Anyway, high-K grease: the trouble is, this can only be done two ways: using higher-K filler, and using less oil. You can very well end up worse off, because the grease doesn't squeeze out, and now you have, sure it's 15 W/(m.K) or whatever, 20 times better than the plain white stuff, but maybe the white stuff crushes down to 20µm average, while you've got a 0.5mm thick blob under the device, and it's not even fully spread out, maybe the contact area is half. Or maybe the clamping force is so great, and uneven, that the device is cracked before it can sink any power at all(!). Applying those super-thick compounds is nontrivial.
But, combining all of the above: if you're in a situation where the joints just aren't flat, there's big gaps, the faces are rounded, whatever, nothing fits right, and it's not practical to fix the surfaces; that might be a good place to use a higher-K grease, instead of the low-K stuff that'll end up filling large pockets and adding significant Rth.

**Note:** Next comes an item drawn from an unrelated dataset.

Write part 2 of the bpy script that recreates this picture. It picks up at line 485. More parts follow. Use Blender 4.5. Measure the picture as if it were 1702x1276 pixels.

Soft rubber gap pads might also be attractive: these are available in fairly high K nowadays too (5 and up), and the softness means they fill voids very well. An excellent application is using them to clamp a PCB, components and all: they can fill in the gaps between SMT components, making contact all around, as well as to the board itself, vastly increasing power dissipation. Downside: they are solid rubber products still, not puttylike (well, some of them maybe?), so start to crack and tear when strained too far; they aren't great for rigid (screw and strong spring-clamp) mounting. On the upside, being soft rubber materials with some surface tack, they need hardly any holding force, and a soft spring clamp can do the job. Self-adhesive (firmer, very tacky) materials are also available.